Input records:
○ ○ ○ ○

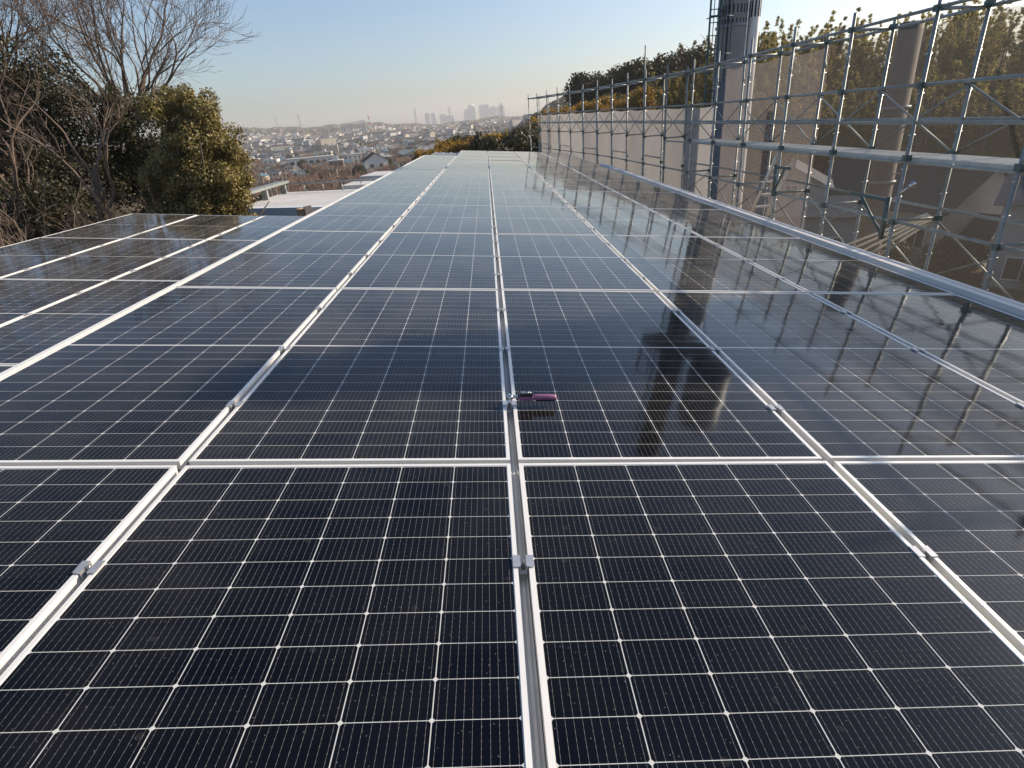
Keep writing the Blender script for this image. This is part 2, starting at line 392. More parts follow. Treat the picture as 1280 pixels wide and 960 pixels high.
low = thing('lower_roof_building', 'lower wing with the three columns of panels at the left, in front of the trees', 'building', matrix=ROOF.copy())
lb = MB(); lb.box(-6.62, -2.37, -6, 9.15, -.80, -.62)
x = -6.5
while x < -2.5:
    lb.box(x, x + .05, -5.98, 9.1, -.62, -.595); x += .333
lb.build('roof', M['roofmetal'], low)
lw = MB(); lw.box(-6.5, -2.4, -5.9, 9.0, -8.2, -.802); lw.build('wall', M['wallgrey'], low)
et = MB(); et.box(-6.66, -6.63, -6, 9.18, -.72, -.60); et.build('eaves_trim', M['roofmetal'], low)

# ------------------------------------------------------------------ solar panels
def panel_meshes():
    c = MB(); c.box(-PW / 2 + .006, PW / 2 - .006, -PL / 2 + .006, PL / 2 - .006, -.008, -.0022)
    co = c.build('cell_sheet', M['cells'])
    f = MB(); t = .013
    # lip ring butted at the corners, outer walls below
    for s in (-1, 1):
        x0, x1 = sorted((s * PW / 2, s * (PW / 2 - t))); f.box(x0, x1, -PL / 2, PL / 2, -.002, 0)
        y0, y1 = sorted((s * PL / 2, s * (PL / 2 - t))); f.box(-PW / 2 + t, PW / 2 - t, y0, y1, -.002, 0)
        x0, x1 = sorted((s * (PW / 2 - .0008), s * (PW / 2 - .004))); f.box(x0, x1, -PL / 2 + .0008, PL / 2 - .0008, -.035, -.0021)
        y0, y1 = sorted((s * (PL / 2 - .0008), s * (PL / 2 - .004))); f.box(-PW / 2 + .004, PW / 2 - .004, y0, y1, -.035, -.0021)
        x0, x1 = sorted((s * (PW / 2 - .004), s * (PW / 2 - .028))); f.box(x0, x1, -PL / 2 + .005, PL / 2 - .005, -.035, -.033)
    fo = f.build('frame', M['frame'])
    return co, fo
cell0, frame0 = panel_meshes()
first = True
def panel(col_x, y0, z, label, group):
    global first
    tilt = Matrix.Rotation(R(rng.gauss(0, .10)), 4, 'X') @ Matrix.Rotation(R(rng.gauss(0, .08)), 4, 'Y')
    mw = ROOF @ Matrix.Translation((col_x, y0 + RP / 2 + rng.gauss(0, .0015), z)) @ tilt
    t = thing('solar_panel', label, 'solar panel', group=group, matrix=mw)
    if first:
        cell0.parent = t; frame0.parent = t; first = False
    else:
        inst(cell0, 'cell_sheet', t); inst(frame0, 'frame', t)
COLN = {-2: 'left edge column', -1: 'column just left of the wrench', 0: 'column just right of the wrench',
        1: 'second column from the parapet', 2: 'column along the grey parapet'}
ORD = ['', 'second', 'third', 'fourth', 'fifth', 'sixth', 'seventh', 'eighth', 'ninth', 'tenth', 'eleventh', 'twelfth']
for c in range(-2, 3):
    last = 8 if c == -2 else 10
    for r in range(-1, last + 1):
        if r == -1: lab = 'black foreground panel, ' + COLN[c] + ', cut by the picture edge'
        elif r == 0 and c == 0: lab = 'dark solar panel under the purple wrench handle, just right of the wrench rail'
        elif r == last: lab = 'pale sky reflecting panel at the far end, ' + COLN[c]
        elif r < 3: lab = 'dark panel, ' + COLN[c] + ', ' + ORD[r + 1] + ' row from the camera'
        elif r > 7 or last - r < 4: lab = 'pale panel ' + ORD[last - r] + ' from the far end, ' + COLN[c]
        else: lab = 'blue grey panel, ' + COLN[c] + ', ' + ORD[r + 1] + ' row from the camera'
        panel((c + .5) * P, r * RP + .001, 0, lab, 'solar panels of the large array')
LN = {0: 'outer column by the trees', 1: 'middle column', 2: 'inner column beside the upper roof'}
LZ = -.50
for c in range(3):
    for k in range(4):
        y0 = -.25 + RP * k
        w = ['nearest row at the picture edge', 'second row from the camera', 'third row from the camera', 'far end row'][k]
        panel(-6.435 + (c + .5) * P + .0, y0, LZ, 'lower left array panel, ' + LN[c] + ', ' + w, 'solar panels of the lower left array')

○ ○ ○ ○

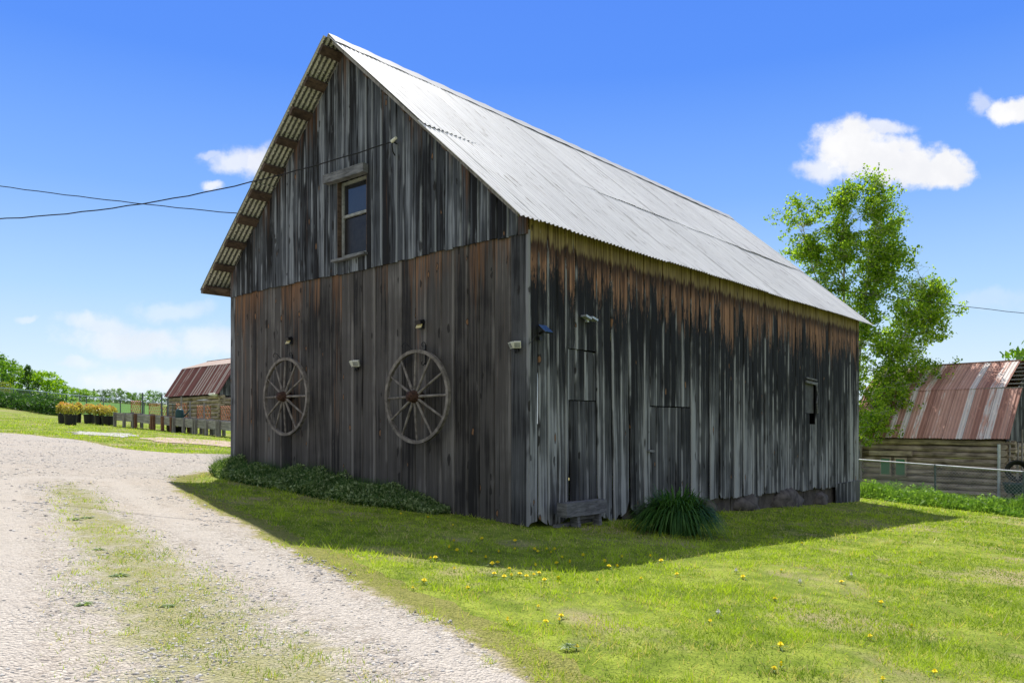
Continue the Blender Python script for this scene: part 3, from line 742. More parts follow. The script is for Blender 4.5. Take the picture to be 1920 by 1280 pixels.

○ ○ ○ ○

Given exercise: Quote the data above from the line containing "Keep writing the" to the line containing "et = MB(); et.box(-6.66, -6.63, -6, 9.18, -.72, -.60);", inclusive, and stop.

The result:
Keep writing the Blender script for this image. This is part 2, starting at line 392. More parts follow. Treat the picture as 1280 pixels wide and 960 pixels high.
low = thing('lower_roof_building', 'lower wing with the three columns of panels at the left, in front of the trees', 'building', matrix=ROOF.copy())
lb = MB(); lb.box(-6.62, -2.37, -6, 9.15, -.80, -.62)
x = -6.5
while x < -2.5:
    lb.box(x, x + .05, -5.98, 9.1, -.62, -.595); x += .333
lb.build('roof', M['roofmetal'], low)
lw = MB(); lw.box(-6.5, -2.4, -5.9, 9.0, -8.2, -.802); lw.build('wall', M['wallgrey'], low)
et = MB(); et.box(-6.66, -6.63, -6, 9.18, -.72, -.60); et.build('eaves_trim', M['roofmetal'], low)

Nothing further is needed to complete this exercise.